Richard Hooley gave Allen & Overy a talk about “contractual discretions” versus contractual rights. It is a topic we have covered a number of times on this blog and, one which still the courts are grappling with. Richard covered a lot of ground; below I highlight a few practical points he drew out.

Contractual discretion has been described as one party making a decision under a contract which entails “an assessment or choosing from a range of options and taking into account the interests of both parties”. It is usually contrasted with an “absolute contractual right”.

Why does the distinction matter?

The nub of the issue is that if you have an absolute contractual right then, generally, your motivation and any processes leading to its exercise are irrelevant.

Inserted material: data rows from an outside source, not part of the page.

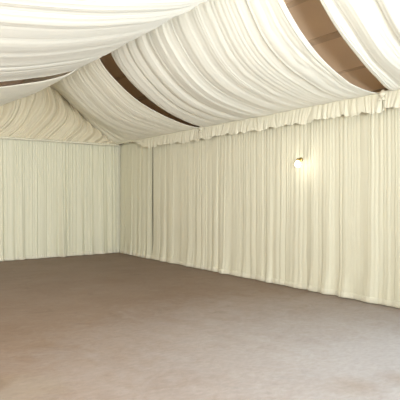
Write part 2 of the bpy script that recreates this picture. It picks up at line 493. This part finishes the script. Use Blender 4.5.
lathe('lamp_holder', [(.0, .055), (.012, .055), (.020, .045), (.022, .028), (.018, .020), (.0, .020)], (-.07, 0, 0), M_BRASS, wlt)
mb, nt, b, out = nodes('lit_bulb')
b.inputs['Base Color'].default_value = (1, .97, .88, 1)
b.inputs['Emission Color'].default_value = (1, .93, .78, 1); b.inputs['Emission Strength'].default_value = 14
lathe('bulb', [(.0, .024), (.014, .022), (.022, .010), (.036, -.010), (.043, -.034), (.037, -.058), (.020, -.074), (.0, -.077)], (-.07, 0, 0), mb, wlt)

# ------------------------------------------------------------------ light
w = bpy.data.worlds.new('daylight'); scene.world = w; w.use_nodes = True
bg = w.node_tree.nodes['Background']; bg.inputs['Color'].default_value = (.92, .96, 1, 1); bg.inputs['Strength'].default_value = 1.0

def area(name, loc, target, sx, sy, power, rgb):
    l = bpy.data.lights.new(name, 'AREA'); l.shape = 'RECTANGLE'; l.size = sx; l.size_y = sy; l.energy = power; l.color = rgb
    o = bpy.data.objects.new(name, l); o.location = loc
    from mathutils import Vector
    d = Vector(target) - Vector(loc); o.rotation_euler = d.to_track_quat('-Z', 'Y').to_euler()
    col.objects.link(o); return o
area('open_end_daylight', (1.6, -3.8, 1.6), (2.0, 6, 1.9), 7.0, 2.9, 60, (.98, 1, .985))
area('left_side_fill', (-2.9, 6.8, 1.4), (3, 9.0, 2.2), 8.6, 2.2, 200, (.98, 1, .985))  # added fill in front of the blank left wall, evens light along the curtains
area('side_door_daylight', (5.9, .1, 1.25), (3.0, 2.4, .0), 2.0, 2.3, 225, (.68, .85, 1))
area('bounce_fill', (1.3, -1.1, 1.7), (.7, 5.2, 4.2), 1.2, .8, 360, (.98, 1, .985)).data.spread = math.radians(125)  # added unseen fill, like a bounce flash, to brighten swags and ceiling gaps
p = bpy.data.lights.new('wall_light_glow', 'POINT'); p.energy = 1.5; p.color = (1, .97, .9); p.shadow_soft_size = .03
po = bpy.data.objects.new('wall_light_glow', p); po.location = (5.47, LY, LZ - .03); col.objects.link(po)

# ------------------------------------------------------------------ camera
cd = bpy.data.cameras.new('camera'); cd.sensor_width = 36; cd.sensor_fit = 'HORIZONTAL'; cd.lens = FPX / 400 * 36
cd.shift_y = -3 / 400; cd.clip_start = .05
cam = bpy.data.objects.new('camera', cd); cam.location = (0, 0, CAM_H); cam.rotation_euler = (math.radians(90), 0, -YAW)
col.objects.link(cam); scene.camera = cam

vs = scene.view_settings
scene.display_settings.display_device = 'sRGB'
vs.view_transform = 'Standard'; vs.look = 'None'; vs.gamma = 1; vs.use_curve_mapping = False
vs.exposure = 0.04
scene.cycles.use_denoising = True
scene.cycles.max_bounces = 10; scene.cycles.diffuse_bounces = 8
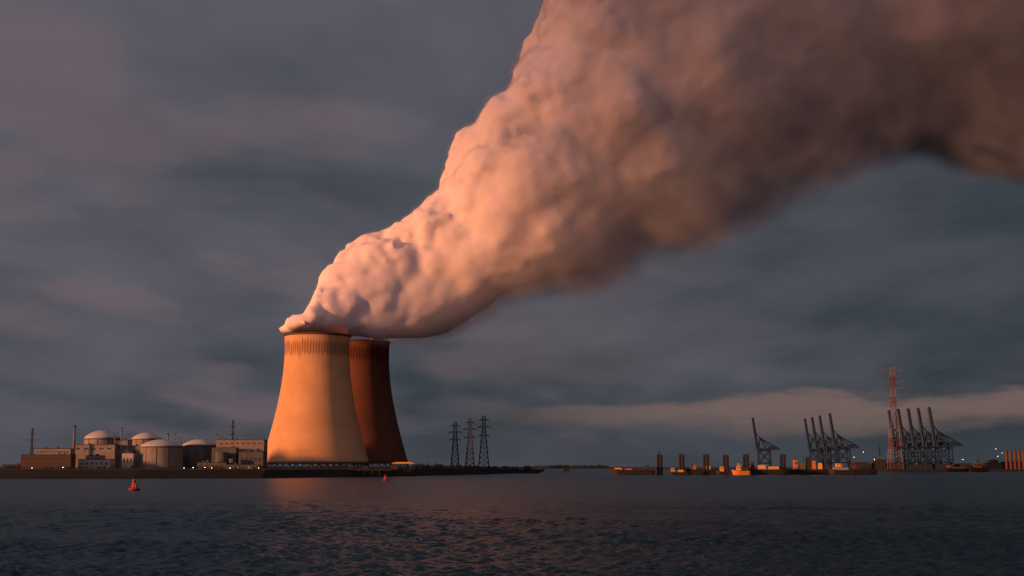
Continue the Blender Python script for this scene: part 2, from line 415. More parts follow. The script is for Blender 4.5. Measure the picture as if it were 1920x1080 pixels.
reactor(333,399,824,835,1660,'round grey reactor building with white dome in shade',M_grey)
def chimney(u,vt,Y,r,label):
    x=X(u,Y); H=Zv(vt,Y)-GZ
    e=empty('chimney',(x,Y,GZ-0.5),label,'chimney')
    MB().tube((0,0,0),(0,0,H),r*1.15,r,14,cap=False).obj('shaft',M_chim,e,smooth=True)
    MB().rev([(r*1.02,H-1.6),(r*1.3,H-1.5),(r*1.3,H),(r*0.7,H)],n=14).obj('cap',M_dark,e)
    return e
for u,v,Y,r in((137,797,1640,1.3),(226,801,1700,0.8),(241,813,1700,0.5),(313,812,1740,0.9),(327,812,1740,0.5),(337,819,1740,0.5),(405,813,1650,0.6),(412,816,1655,0.4),(213,816,1690,0.5)):
    chimney(u,v,Y,r,'tall thin vent chimney with dark cap' if r>0.7 else 'slim steel exhaust stack rising above roofs')
def tank(u0,u1,vt,Y,mat,label):
    R=(X(u1,Y)-X(u0,Y))/2; xc=(X(u0,Y)+X(u1,Y))/2; H=Zv(vt,Y)-GZ
    e=empty('storage_tank',(xc,Y+R,GZ-0.3),label,'storage tank')
    MB().rev([(R,0),(R,H),(R*0.98,H+0.15),(R*0.5,H+R*0.1),(0.02,H+R*0.14)],n=40).obj('tank_shell',mat,e,smooth=False)
    MB().tube((R*0.4,-R*0.98,0),(R*0.4,-R*0.98,H+1.2),0.25).obj('ladder',M_steel,e)
tank(400,426,848,1572,M_grey,'round grey water tank beside plant')
tank(428,440,860,1568,M_grey,'small round tank near the sheds')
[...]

With a contractual discretion, however, the court will imply, as a matter of necessity, a standard to which you must adhere, even where the discretion is expressed to be absolute. The person exercising a contractual discretion must do so honestly and in good faith, and having regard to the provisions of the contract by which it is conferred. The discretion must not be exercised arbitrarily, capriciously or unreasonably. Where the discretion involves determining whether something happened, the more unlikely that thing is to have happened, the more cogent must be the evidence required to persuade the decision-maker that it has indeed happened.

Elements of an absolute contractual right

How, then, do you identify whether a provision gives rise to an absolute contractual right (and does not entail the exercise of a contractual discretion)?

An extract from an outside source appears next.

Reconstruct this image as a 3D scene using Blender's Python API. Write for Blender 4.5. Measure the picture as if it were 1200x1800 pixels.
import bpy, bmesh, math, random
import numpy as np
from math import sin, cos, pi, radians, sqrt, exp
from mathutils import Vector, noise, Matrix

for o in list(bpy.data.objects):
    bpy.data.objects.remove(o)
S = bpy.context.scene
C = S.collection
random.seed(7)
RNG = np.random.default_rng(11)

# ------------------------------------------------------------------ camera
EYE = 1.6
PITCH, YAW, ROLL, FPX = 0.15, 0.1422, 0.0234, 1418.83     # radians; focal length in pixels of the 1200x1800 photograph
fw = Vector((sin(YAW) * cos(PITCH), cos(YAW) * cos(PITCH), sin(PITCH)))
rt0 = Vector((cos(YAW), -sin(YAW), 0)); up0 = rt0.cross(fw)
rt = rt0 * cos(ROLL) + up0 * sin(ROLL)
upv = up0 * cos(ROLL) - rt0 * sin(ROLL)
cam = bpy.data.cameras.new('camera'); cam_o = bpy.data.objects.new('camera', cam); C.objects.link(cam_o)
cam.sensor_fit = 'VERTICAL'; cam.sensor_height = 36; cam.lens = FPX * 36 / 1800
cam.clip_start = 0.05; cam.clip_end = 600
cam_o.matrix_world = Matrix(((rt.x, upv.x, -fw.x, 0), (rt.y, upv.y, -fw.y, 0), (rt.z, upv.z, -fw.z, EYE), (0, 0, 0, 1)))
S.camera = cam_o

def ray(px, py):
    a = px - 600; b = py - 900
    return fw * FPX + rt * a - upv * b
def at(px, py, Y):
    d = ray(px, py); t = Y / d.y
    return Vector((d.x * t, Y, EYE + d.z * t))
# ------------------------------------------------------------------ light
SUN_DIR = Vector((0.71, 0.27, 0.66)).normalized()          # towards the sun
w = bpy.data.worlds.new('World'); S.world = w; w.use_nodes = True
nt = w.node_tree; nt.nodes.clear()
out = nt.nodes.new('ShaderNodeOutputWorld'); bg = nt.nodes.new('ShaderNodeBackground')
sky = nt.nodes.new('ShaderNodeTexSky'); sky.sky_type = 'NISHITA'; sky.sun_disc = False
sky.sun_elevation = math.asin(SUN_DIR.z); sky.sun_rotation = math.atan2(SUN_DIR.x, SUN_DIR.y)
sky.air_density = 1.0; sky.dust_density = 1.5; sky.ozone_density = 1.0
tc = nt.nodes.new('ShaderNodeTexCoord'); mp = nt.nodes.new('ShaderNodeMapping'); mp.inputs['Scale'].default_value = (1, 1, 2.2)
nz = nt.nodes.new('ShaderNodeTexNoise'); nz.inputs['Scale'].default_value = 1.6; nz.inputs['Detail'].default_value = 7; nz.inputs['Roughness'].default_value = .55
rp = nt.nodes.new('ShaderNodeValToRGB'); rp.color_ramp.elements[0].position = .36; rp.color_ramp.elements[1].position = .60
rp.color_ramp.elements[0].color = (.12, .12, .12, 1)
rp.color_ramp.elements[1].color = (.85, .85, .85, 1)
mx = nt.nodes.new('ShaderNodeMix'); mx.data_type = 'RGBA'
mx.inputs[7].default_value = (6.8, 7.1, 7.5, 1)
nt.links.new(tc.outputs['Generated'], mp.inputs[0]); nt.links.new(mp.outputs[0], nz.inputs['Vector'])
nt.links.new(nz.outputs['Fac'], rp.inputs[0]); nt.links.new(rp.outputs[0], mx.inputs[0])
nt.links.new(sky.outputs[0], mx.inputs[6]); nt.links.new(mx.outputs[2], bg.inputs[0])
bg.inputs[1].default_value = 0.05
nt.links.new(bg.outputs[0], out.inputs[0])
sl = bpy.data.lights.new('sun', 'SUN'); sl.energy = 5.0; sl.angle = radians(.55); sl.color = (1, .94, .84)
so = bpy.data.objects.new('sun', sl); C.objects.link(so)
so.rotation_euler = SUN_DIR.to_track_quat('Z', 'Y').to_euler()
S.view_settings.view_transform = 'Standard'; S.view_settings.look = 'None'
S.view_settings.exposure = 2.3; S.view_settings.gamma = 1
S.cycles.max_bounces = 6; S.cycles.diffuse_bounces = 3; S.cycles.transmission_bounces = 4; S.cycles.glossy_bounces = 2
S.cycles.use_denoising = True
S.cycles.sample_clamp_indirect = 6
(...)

Richard referred to and summarised a paper by David Foxton QC which has some useful questions to ask yourself:

  1. Is there an existing control mechanism in the contract? If so, the court is more likely to regard a contractual right to be absolute. The thinking here is that if the parties have included a pressure valve there is no need for the court to impose any additional fetters. (See eg Mid Essex v Compass and PAG v RBS.)
  2. Is there really only a “binary choice” as to how to exercise the right in question? If so, it is more likely to be an absolute contractual right. This only goes so far, since in shipping, a charterparty may allow the charterer to nominate ports from within a range for loading or discharge and this is regarded as an absolute contractual right.
  3. A right is more likely to be regarded as absolute where it is apparent that that was part of the price of the deal. (See eg NatWest v Greenclose.)

What is the consequence of failing to comply with the implied limitations on discretion?

In the Supreme Court decision in Braganza, the irrational decision that the individual had committed suicide was held to be invalid and so the exemption in question, that death-in-service benefits were not payable if the death resulted from a wilful act, did not apply.

In BHL v Leumi the court was prepared to consider the so-called counterfactual. So where Leumi had exercised a discretion and charged collection fees of 15% of receivables recovered, the judge determined what Leumi could have chosen if acting rationally. The answer, based on expert evidence, was 4%.